Kersten Departs Additive Industries

Kersten Departs Additive Industries
Daan Kersten (right) with Dutch PM Mark Rutte in 2018 [Source: Additive Industries]

Daan Kersten is now the former CEO of Additive Industries.

Additive Industries is one of the leading metal 3D printer producers, located in Eindhoven, and now marketing their powerful products worldwide. Their innovative multi-stage metal 3D printing system’s design was among the first to recognize the total lifecycle required to complete metal 3D prints, and placed them in a successful position to grow substantially, which they did.

Kersten was one of the original founders of Additive Industries and led the organization through its initial stages of establishment and growth. Today the company operates around the globe, with several offices in Asia, North America and Europe.

Kersten said in his farewell LinkedIn post on 1 July:

“Today was the last day of my adventure called Additive Industries. Catching the first wave in the summer of 2012, I was fortunate to spend 8 years paddling, learning, falling and standing up, feeling the speed picking up … What an amazing ride it was. A HUGE THANK YOU to my co-founder Jonas Wintermans, my fellow Board members Mark Vaes and Ilko Bosman, my global management team, all team members in USA, Singapore, UK and Eindhoven, customers, suppliers, development partners and my family. Now it is time to take a break, look back at this ride and relax.”

We all knew Kersten was departing, as it was announced as part of an investment deal with Additive Industries that took place a few weeks ago. Evidently the investor not only poured in new money to help the company grow and raise its market value, but also purchased Kersten’s shares of the company.

The reason for Kersten’s departure was not specifically announced.


Additive Industries Leadership

Changes in top leadership are always of critical importance to a company as a change in direction can significantly impact the fate of the organization, for good or bad. Thus it might be worth some words to speculate on what might be happening here.

In my experience in the corporate and startup worlds, there are stages that a company passes through as it grows. While the founders of a company might be highly skilled at getting things initially organized, they might not have the skills to optimize and grow the company. No one is skilled in everything, after all.

Thus many successful startups see a sequence of differently-skilled CEOs come and go as the company evolves into different stages of its lifecycle. Smart boards of directors will carefully choose a new CEO that fits the needs of the company for its current state.

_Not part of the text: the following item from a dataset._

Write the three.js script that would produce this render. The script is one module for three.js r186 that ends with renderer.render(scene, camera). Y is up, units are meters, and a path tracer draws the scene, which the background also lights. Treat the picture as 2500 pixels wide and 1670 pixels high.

In the past I’ve seen several occasions where technically-oriented founders step aside to allow a more business-focused individual take on the CEO role, for example. In another case I saw the CEO step aside to allow a more experienced CEO enter to prepare the company for an IPO (initial public share offering). It’s actually rare for the initial founder to keep running the company forever, so changes do happen from time to time, and that seems to be the case at Additive Industries.

It may be that Additive Industries has been placed in an incredibly good position for significant future growth by Kersten’s leadership, particularly with the most recent investments. But perhaps their Board feels someone with different skills, specifically for that type of expansion, might be more suitable at this moment in the company’s trajectory.

Kersten Checks Out

On the other hand, there may be another reason for the change. Kersten says “it is time to take a break, look back at this ride and relax”, and it could be as simple as that.

Readers may not realize that when a company is founded and grows, the founders (who are almost always the initial shareholders) can be share-rich but cash-poor. Shares in privately held companies cannot easily be sold as you might see done on public stock exchanges. That’s the purpose of a stock exchange: to connect buyers and sellers. Those connections are not available to private share sellers.

The only time privately held shares can reasonably be sold is when a private investor expresses interest, and those events are rare. However, that’s exactly what happened here: the investor was able to acquire Kersten’s shares in the same transaction.

It’s not often someone gets the chance to say “Check Please!” in life, but that’s precisely the opportunity Kersten had, and he took it.

Daan is one of the good guys in 3D printing, and I personally would like to thank him for being so kind to us at Fabbaloo over the years and congratulate him and Additive Industries on the tremendous success they’ve had thus far.